### Request
All of the material below is to be returned exactly.

### Collected material

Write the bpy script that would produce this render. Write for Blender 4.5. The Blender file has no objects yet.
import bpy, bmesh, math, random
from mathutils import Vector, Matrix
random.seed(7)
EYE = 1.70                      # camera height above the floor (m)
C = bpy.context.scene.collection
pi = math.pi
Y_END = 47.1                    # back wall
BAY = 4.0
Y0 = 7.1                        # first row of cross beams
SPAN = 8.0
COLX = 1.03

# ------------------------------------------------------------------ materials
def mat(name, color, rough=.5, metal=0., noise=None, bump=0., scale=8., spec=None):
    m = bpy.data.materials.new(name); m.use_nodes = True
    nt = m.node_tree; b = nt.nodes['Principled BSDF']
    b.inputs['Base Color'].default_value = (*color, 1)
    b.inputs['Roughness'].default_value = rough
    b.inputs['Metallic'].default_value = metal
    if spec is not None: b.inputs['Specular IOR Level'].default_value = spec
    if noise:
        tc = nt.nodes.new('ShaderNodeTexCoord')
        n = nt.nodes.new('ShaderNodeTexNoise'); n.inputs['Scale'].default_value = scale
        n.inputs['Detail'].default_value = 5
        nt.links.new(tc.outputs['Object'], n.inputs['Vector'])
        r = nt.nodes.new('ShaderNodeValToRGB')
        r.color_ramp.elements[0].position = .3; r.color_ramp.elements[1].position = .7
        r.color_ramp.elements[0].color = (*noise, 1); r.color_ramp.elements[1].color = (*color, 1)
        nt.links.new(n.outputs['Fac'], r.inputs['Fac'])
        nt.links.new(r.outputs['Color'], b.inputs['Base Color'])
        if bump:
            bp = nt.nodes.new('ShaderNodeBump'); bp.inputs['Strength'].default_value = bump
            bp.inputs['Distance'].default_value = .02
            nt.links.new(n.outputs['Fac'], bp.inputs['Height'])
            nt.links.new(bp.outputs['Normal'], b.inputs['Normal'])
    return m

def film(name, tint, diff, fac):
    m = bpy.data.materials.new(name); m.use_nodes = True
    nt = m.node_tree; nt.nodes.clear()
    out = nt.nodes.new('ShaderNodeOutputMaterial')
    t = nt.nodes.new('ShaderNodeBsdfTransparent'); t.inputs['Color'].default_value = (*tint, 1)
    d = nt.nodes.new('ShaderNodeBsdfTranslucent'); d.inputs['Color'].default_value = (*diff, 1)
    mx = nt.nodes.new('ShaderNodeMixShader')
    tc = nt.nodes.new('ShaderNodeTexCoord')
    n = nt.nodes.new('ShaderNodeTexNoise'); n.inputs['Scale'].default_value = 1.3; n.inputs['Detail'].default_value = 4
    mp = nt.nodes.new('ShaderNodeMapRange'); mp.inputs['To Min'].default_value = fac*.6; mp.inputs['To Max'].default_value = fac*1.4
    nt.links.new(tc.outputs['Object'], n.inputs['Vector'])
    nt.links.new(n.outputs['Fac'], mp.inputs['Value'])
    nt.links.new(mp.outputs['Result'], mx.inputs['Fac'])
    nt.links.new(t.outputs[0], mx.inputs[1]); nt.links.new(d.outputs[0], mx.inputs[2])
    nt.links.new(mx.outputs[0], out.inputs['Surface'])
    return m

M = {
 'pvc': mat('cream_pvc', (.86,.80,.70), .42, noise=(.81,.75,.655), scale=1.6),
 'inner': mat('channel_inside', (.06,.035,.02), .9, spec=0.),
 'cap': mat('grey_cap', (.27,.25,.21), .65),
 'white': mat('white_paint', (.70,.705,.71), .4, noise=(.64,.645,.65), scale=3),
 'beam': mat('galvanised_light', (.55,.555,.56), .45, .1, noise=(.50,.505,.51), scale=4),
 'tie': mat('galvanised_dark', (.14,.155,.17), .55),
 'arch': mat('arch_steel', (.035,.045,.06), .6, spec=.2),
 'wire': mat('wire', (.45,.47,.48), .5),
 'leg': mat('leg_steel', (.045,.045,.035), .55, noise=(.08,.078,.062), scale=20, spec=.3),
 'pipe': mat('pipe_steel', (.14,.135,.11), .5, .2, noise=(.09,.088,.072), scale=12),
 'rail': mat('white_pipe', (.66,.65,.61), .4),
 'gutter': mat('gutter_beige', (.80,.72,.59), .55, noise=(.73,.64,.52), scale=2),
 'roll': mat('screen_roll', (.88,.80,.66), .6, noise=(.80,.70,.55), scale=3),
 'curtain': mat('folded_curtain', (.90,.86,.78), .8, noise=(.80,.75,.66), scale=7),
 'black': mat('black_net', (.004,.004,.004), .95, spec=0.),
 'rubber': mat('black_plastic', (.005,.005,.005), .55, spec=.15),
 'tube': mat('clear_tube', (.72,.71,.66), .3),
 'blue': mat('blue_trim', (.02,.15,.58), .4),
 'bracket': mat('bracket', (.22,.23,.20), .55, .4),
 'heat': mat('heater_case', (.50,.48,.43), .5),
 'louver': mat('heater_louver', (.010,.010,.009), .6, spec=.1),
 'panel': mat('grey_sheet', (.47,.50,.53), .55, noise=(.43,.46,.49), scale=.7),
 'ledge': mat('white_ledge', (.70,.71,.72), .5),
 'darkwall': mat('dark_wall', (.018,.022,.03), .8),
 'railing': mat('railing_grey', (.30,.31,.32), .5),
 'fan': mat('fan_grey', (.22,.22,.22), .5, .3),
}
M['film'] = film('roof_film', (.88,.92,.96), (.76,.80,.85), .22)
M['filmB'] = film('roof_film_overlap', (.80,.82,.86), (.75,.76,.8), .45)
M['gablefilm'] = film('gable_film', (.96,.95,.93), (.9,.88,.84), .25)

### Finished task
Write the bpy script that would produce this render. Write for Blender 4.5. The Blender file has no objects yet.
import bpy, bmesh, math, random
from mathutils import Vector, Matrix
random.seed(7)
EYE = 1.70                      # camera height above the floor (m)
C = bpy.context.scene.collection
pi = math.pi
Y_END = 47.1                    # back wall
BAY = 4.0
Y0 = 7.1                        # first row of cross beams
SPAN = 8.0
COLX = 1.03

# ------------------------------------------------------------------ materials
def mat(name, color, rough=.5, metal=0., noise=None, bump=0., scale=8., spec=None):
    m = bpy.data.materials.new(name); m.use_nodes = True
    nt = m.node_tree; b = nt.nodes['Principled BSDF']
    b.inputs['Base Color'].default_value = (*color, 1)
    b.inputs['Roughness'].default_value = rough
    b.inputs['Metallic'].default_value = metal
    if spec is not None: b.inputs['Specular IOR Level'].default_value = spec
    if noise:
        tc = nt.nodes.new('ShaderNodeTexCoord')
        n = nt.nodes.new('ShaderNodeTexNoise'); n.inputs['Scale'].default_value = scale
        n.inputs['Detail'].default_value = 5
        nt.links.new(tc.outputs['Object'], n.inputs['Vector'])
        r = nt.nodes.new('ShaderNodeValToRGB')
        r.color_ramp.elements[0].position = .3; r.color_ramp.elements[1].position = .7
        r.color_ramp.elements[0].color = (*noise, 1); r.color_ramp.elements[1].color = (*color, 1)
        nt.links.new(n.outputs['Fac'], r.inputs['Fac'])
        nt.links.new(r.outputs['Color'], b.inputs['Base Color'])
        if bump:
            bp = nt.nodes.new('ShaderNodeBump'); bp.inputs['Strength'].default_value = bump
            bp.inputs['Distance'].default_value = .02
            nt.links.new(n.outputs['Fac'], bp.inputs['Height'])
            nt.links.new(bp.outputs['Normal'], b.inputs['Normal'])
    return m

def film(name, tint, diff, fac):
    m = bpy.data.materials.new(name); m.use_nodes = True
    nt = m.node_tree; nt.nodes.clear()
    out = nt.nodes.new('ShaderNodeOutputMaterial')
    t = nt.nodes.new('ShaderNodeBsdfTransparent'); t.inputs['Color'].default_value = (*tint, 1)
    d = nt.nodes.new('ShaderNodeBsdfTranslucent'); d.inputs['Color'].default_value = (*diff, 1)
    mx = nt.nodes.new('ShaderNodeMixShader')
    tc = nt.nodes.new('ShaderNodeTexCoord')
    n = nt.nodes.new('ShaderNodeTexNoise'); n.inputs['Scale'].default_value = 1.3; n.inputs['Detail'].default_value = 4
    mp = nt.nodes.new('ShaderNodeMapRange'); mp.inputs['To Min'].default_value = fac*.6; mp.inputs['To Max'].default_value = fac*1.4
    nt.links.new(tc.outputs['Object'], n.inputs['Vector'])
    nt.links.new(n.outputs['Fac'], mp.inputs['Value'])
    nt.links.new(mp.outputs['Result'], mx.inputs['Fac'])
    nt.links.new(t.outputs[0], mx.inputs[1]); nt.links.new(d.outputs[0], mx.inputs[2])
    nt.links.new(mx.outputs[0], out.inputs['Surface'])
    return m

M = {
 'pvc': mat('cream_pvc', (.86,.80,.70), .42, noise=(.81,.75,.655), scale=1.6),
 'inner': mat('channel_inside', (.06,.035,.02), .9, spec=0.),
 'cap': mat('grey_cap', (.27,.25,.21), .65),
 'white': mat('white_paint', (.70,.705,.71), .4, noise=(.64,.645,.65), scale=3),
 'beam': mat('galvanised_light', (.55,.555,.56), .45, .1, noise=(.50,.505,.51), scale=4),
 'tie': mat('galvanised_dark', (.14,.155,.17), .55),
 'arch': mat('arch_steel', (.035,.045,.06), .6, spec=.2),
 'wire': mat('wire', (.45,.47,.48), .5),
 'leg': mat('leg_steel', (.045,.045,.035), .55, noise=(.08,.078,.062), scale=20, spec=.3),
 'pipe': mat('pipe_steel', (.14,.135,.11), .5, .2, noise=(.09,.088,.072), scale=12),
 'rail': mat('white_pipe', (.66,.65,.61), .4),
 'gutter': mat('gutter_beige', (.80,.72,.59), .55, noise=(.73,.64,.52), scale=2),
 'roll': mat('screen_roll', (.88,.80,.66), .6, noise=(.80,.70,.55), scale=3),
 'curtain': mat('folded_curtain', (.90,.86,.78), .8, noise=(.80,.75,.66), scale=7),
 'black': mat('black_net', (.004,.004,.004), .95, spec=0.),
 'rubber': mat('black_plastic', (.005,.005,.005), .55, spec=.15),
 'tube': mat('clear_tube', (.72,.71,.66), .3),
 'blue': mat('blue_trim', (.02,.15,.58), .4),
 'bracket': mat('bracket', (.22,.23,.20), .55, .4),
 'heat': mat('heater_case', (.50,.48,.43), .5),
 'louver': mat('heater_louver', (.010,.010,.009), .6, spec=.1),
 'panel': mat('grey_sheet', (.47,.50,.53), .55, noise=(.43,.46,.49), scale=.7),
 'ledge': mat('white_ledge', (.70,.71,.72), .5),
 'darkwall': mat('dark_wall', (.018,.022,.03), .8),
 'railing': mat('railing_grey', (.30,.31,.32), .5),
 'fan': mat('fan_grey', (.22,.22,.22), .5, .3),
}
M['film'] = film('roof_film', (.88,.92,.96), (.76,.80,.85), .22)
M['filmB'] = film('roof_film_overlap', (.80,.82,.86), (.75,.76,.8), .45)
M['gablefilm'] = film('gable_film', (.96,.95,.93), (.9,.88,.84), .25)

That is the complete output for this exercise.